There's a new program in Seattle that offers voters $100 in "democracy vouchers" that they can spend for one purpose only, and that is to help finance candidates they support. It's a complicated and risky version of public funding of campaigns.

And it's a terrible idea.

"The way candidates' campaigns are financed in Seattle dramatically changed Tuesday night," the Seattle Times reported. "Initiative 122 took a 20 percentage-point lead in first-day returns, which makes Seattle the nation's first jurisdiction to try taxpayer-funded ‘democracy vouchers.'"

Even the Times, which supported the measure, acknowledged the campaign was "steeped in irony."

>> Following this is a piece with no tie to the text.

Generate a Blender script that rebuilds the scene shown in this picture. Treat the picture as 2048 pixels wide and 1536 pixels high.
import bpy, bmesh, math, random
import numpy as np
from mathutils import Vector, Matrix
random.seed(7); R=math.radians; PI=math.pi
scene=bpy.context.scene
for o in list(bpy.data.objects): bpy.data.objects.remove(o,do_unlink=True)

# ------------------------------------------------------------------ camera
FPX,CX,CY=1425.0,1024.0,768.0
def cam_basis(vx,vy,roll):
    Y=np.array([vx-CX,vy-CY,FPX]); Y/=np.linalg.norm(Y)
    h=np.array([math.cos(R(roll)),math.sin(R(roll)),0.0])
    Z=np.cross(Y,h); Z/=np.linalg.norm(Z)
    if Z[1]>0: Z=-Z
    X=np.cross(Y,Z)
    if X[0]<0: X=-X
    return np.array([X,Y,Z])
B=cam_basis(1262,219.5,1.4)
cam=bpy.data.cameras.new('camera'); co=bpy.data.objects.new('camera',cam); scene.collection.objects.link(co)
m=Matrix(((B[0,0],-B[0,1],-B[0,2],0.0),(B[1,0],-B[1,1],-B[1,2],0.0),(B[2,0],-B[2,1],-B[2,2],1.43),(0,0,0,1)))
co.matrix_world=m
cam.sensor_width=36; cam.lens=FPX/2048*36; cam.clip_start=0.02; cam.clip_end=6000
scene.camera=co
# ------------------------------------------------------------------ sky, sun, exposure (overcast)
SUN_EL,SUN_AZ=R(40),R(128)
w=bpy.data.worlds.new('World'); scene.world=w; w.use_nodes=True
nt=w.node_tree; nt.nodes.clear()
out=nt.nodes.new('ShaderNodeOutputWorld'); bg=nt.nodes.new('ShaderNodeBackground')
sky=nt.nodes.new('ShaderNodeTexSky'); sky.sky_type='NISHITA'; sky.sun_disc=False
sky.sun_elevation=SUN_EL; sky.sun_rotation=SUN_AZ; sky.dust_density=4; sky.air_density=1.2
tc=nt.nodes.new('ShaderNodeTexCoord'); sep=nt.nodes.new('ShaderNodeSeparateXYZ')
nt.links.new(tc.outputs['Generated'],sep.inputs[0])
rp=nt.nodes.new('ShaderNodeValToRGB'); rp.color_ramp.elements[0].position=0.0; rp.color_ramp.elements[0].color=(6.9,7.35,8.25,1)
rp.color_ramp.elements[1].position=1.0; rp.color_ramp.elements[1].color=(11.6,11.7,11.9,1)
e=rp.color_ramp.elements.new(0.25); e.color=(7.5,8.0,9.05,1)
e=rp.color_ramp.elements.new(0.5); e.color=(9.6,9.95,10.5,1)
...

"Arguing that big money corrupts local politics, advocates for I-122 raised $1.384 million - nearly a record amount - and 30 times what their opponents mustered," the Times reported. "Their ‘Honest Elections' campaign collected 52 percent of its money from outside Seattle. The average contribution to ‘Honest Elections' was $7,134 - compared with $166 in this year's City Council clash between Kshama Sawant and Pamela Banks, the most expensive in city history."

The program itself will cost an estimated $30 million over the next 10 year.

Still, Seattle voters approved the measure. Writing in the Washington Post, two Yale Law School professors declared that this is the way to "save democracy."

"With the approval of Seattle's Initiative 122, candidates will remain free to rely exclusively on old-fashioned campaign contributions to fund their campaigns," wrote Bruce Ackerman and Ian Ayres. "But if they want to compete for the new democracy dollars, they must agree to an overall expenditure limit."

The professors say democracy dollars are a cure-all for bad politics.

"The ‘Seattle idea' can transform the very nature of the campaign," they write. "Candidates would no longer spend most of their time auditioning before big-money audiences. Fundraising would become a community affair - a box lunch for 100 could gross 5,000 democracy dollars! These outreach efforts would provoke tens of millions of dinner-table conversations: Who should get our democracy dollars? Who is really concerned about America and its future?"

In fact, democracy dollars would "not only generate a renewed sense of citizenship, it would also reframe the central issues put before voters," they claim.

But let's examine the measure more closely.

First, the Achilles heel of all such measures (including public funding of presidential campaigns) is the spending limit.

No serious candidate will risk being outspent in an election, so it's very likely that participation in the Seattle program will be disappointing.

Second, those democracy dollars are really just tax dollars dressed up in bunting. Tax dollars aren't voluntary. So the program will literally force taxpayers to fund campaigns they disagree with. Taxpayers, and the courts, find this odious.

Finally, the underlying principle is simply wrong. Money in politics is a form of speech. It's one way we Americans express our political views. So saying there's too much money in politics is the same as saying there's too much speech.